Wednesday, January 21, 2015

The Olive Tree

We aren't too familiar with olive trees here in Minnesota because they can't survive our harsh zone 4 winters.  I was reading about olive trees earlier this week. It takes 15 years for a sapling to reach olive bearing maturity. (In contrast fruit trees will typically bear in 3-5 years.). 15 years is a long time to dedicate space and nurture to a crop before getting any pay back at all.

However, once the root system and the scaffolding of the plant is in place olive trees can bear fruit for 2000 years. There are trees in the middle east that are this old. I've heard the analogy of slow and steady personal growth if we want to be  "a squash or an oak tree", Based on these new facts I guess I rather be an olive tree.

Learning about the olive tree made me think about the task of parenting and the parallels between olive tree husbandry and raising children. Here are 5 principles of raising children gleaned from the olive tree.

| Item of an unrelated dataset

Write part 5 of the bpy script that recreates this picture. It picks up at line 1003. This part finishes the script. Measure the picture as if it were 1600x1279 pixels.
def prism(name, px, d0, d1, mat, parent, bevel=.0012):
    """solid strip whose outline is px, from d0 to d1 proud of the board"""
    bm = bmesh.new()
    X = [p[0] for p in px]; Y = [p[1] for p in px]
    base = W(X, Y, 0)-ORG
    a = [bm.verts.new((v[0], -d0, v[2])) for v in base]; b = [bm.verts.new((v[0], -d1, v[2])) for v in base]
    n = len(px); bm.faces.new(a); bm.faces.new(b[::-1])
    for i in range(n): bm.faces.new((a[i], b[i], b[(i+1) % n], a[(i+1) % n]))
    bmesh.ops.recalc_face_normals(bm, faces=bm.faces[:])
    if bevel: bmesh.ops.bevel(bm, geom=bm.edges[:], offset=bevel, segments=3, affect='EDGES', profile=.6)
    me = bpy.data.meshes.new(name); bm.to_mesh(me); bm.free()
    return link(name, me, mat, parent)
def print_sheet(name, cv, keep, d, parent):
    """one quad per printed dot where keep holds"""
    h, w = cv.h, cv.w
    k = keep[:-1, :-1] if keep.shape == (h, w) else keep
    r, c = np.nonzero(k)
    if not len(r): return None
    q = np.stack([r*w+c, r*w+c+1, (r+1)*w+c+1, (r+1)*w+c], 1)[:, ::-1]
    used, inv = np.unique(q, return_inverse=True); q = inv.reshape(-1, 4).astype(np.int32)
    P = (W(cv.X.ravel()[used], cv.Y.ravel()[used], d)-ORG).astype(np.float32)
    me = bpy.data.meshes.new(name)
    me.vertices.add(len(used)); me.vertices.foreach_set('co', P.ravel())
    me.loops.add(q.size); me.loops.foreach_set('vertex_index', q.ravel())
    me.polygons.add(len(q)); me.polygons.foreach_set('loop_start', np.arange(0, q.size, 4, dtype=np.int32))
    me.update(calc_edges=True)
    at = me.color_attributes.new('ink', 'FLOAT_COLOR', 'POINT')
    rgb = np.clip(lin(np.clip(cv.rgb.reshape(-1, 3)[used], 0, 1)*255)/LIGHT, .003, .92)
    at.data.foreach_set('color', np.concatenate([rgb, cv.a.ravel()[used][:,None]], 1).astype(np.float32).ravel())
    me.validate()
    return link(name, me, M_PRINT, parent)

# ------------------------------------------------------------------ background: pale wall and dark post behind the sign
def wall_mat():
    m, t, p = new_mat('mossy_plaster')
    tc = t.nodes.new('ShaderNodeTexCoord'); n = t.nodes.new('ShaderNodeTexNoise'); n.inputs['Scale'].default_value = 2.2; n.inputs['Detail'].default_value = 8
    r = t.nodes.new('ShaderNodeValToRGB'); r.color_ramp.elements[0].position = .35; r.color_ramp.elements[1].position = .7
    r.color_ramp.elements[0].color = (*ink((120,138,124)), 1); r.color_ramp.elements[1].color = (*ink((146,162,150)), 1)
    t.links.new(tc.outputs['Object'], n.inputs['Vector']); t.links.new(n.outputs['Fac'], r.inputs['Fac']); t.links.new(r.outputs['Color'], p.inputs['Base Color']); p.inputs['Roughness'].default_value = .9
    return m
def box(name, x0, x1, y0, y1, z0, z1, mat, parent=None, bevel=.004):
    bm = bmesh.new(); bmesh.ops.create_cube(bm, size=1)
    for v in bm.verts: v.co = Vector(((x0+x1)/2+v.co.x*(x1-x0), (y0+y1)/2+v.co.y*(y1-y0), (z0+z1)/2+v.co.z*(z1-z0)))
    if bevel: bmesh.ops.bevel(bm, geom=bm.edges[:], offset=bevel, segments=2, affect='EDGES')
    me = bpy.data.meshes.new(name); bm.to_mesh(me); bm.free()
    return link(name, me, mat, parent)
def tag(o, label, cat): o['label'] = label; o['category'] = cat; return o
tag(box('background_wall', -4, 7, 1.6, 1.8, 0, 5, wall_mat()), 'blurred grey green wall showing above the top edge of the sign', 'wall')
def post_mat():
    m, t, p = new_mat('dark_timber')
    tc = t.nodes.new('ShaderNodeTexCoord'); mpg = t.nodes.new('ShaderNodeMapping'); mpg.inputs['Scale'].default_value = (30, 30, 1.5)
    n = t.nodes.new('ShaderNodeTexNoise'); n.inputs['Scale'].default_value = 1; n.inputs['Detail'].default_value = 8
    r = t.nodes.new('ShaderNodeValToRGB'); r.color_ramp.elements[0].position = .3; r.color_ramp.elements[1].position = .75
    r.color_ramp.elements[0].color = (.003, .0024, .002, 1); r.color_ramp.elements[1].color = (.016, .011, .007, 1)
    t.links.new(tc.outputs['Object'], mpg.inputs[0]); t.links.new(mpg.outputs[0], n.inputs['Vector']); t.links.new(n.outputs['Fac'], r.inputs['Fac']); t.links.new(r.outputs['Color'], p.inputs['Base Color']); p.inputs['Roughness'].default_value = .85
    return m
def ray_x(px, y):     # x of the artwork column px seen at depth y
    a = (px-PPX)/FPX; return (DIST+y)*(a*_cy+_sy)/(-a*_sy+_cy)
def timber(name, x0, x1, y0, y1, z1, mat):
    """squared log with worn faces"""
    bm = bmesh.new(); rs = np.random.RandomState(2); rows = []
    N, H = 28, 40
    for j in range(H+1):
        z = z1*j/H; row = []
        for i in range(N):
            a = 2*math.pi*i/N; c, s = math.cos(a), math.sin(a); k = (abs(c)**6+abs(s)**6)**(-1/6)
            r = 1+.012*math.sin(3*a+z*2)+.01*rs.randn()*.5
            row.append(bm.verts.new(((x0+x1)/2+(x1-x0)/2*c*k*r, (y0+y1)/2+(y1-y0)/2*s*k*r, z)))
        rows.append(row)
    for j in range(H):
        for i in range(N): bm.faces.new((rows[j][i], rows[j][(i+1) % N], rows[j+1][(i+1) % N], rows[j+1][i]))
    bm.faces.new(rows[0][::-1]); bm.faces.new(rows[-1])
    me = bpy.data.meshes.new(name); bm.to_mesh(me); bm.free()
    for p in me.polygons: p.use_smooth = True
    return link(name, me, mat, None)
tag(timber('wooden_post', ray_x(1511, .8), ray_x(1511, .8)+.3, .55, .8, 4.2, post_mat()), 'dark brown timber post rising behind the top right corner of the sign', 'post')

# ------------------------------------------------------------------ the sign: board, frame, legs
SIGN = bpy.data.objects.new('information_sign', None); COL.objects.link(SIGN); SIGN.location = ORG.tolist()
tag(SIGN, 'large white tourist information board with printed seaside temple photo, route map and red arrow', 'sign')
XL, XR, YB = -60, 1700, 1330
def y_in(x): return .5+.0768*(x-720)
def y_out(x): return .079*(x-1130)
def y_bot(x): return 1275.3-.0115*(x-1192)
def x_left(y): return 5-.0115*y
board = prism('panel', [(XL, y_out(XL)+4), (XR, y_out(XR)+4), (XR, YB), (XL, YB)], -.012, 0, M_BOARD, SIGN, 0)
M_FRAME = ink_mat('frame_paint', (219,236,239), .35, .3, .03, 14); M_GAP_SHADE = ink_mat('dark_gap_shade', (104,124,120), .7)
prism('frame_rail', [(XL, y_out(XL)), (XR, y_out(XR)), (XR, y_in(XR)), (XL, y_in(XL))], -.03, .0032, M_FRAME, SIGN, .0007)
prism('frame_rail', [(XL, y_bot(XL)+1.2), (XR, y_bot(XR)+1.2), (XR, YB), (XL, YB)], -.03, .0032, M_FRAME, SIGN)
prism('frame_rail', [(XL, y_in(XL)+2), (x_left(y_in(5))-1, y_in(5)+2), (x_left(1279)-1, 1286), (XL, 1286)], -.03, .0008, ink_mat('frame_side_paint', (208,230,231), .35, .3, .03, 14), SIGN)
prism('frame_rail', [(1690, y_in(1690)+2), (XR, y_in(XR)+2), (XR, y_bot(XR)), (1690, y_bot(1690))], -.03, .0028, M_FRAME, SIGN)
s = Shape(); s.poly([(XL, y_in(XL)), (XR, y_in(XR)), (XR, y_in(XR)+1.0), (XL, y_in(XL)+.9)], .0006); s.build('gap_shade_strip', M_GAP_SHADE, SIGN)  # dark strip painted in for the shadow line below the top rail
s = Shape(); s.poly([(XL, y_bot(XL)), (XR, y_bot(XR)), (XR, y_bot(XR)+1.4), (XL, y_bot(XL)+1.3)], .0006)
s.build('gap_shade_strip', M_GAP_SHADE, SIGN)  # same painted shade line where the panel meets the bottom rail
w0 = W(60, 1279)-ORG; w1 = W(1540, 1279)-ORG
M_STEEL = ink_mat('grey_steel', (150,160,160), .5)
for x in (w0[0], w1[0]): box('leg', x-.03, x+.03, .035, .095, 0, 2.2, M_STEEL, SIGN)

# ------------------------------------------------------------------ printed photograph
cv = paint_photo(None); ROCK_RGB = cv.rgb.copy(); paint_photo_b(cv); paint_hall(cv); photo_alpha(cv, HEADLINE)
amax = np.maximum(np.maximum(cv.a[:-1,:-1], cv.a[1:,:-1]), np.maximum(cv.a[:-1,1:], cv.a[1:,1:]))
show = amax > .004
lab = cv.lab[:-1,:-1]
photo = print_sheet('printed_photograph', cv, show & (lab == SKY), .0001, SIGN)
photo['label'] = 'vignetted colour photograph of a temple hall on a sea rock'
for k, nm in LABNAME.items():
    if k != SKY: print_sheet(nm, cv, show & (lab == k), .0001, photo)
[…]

  1. Parents need to be committed to the task for the long term. 15 years to get an olive tree to a productive age and raising children to maturity have fairly similar time scales. Children know if you are committed to them for the long term. Never give up on them.
  2. It takes about 15 year to get some olives. Many parenting task do not bear fruit for 15 or even 20 years. The career your children choose will not be obvious until the college years or beyond. The spouse they select is heavily influenced by their relationship with their parents.
  3. If the root is deep the tree can prosper for 2 millennium. If the roots of the family are deep and the children have been taught well, many generations can be influenced for good.
  4. If the structure and scaffold of the tree is strong the tree will bear good fruit and be very productive. This is a matter of training, or pruning, they call it, if you are training trees. Proverbs says, "Train up a child in the way he is bent and when he is old he will not depart from it." This means to develop a child's natural gifts and talents. 
  5. Lightning can strike at any time. You don't know what the future holds. Children can make poor choices despite the best parental influence. We are called to love them and never give up on them, just like God never gives up on us.